When others exclude, we can create our own places for including.
Yesterday I mentioned the story of the Impressionists; marginalised by the Ecole national superieure des Beaux-Arts, they created their own community of artists – Societe Anonyme Cooperative des Artistes Peintres, Sculpteurs, et Graveurs – making it possible for all those who wished to pursue their art without compromise to do so, as equals.
Seth Godin’s We Are All Weird is an important reminder for us of how we now live in a world without normal people – even those who count themselves as normal are weird, and this is okay.

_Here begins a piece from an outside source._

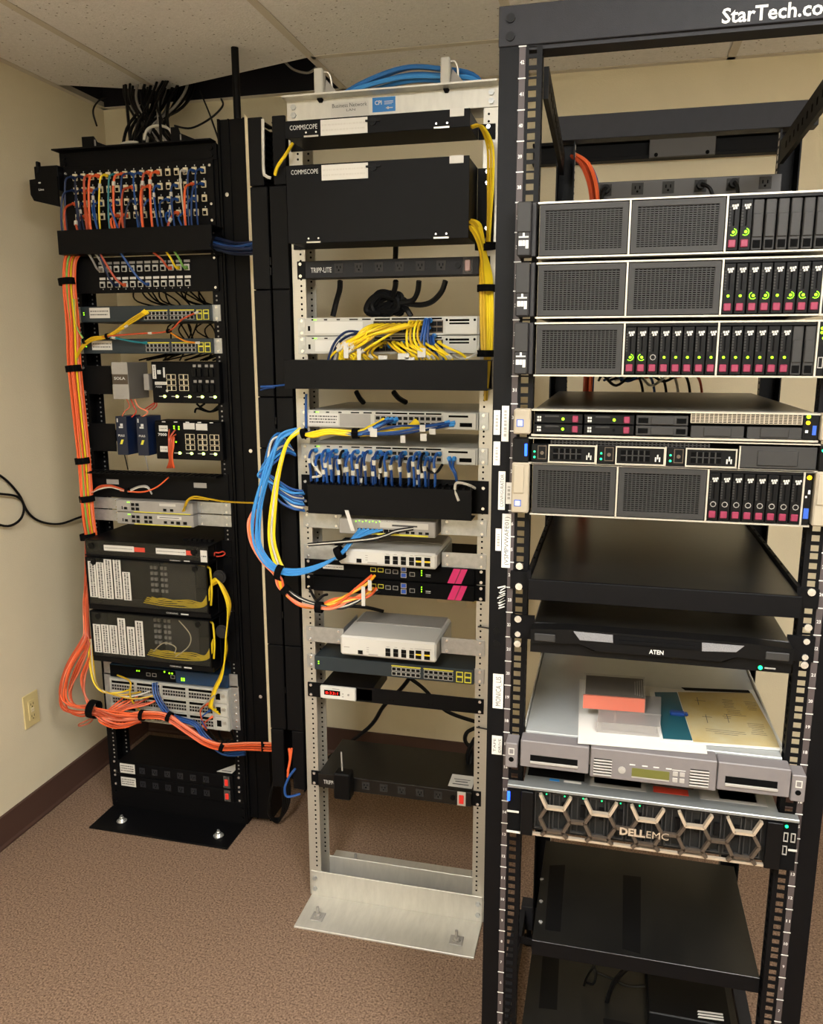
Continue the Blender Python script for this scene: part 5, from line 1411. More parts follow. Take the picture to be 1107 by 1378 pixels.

I find myself pondering why might happen with the founding of many groups devoted to including people, identifying with, and developing them in, their weirdness – and their weird art. These places would be filled with mind-openers and people-builders and connectors and energisers and collaborators and champions and navigators and companions.^
There’s nothing to stop us from beginning such a place for ourselves and others, exploring and developing our weird art.
(*Facebook limits the number of feeds we see from our “friends.” It also recognises how most of us connect to only four or five people regularly; we connect to the same numbers of groups. Check out Grouped by Paul Adams for how Facebook sees small groups of friends as critical to social networking.)
(**Many are looking into the developing second renaissance with different people and different domains coming together in exciting new ways.)
(^These eight types of people are described in Vital Friends from Tom Rath. Rath suggests we need different kinds of friend to accompany us through life – no one is all of this kinds of friend to us and we cannot be all of these things to others. We could call the book Weird Friends because we’re all different and that’s healthy and fine.)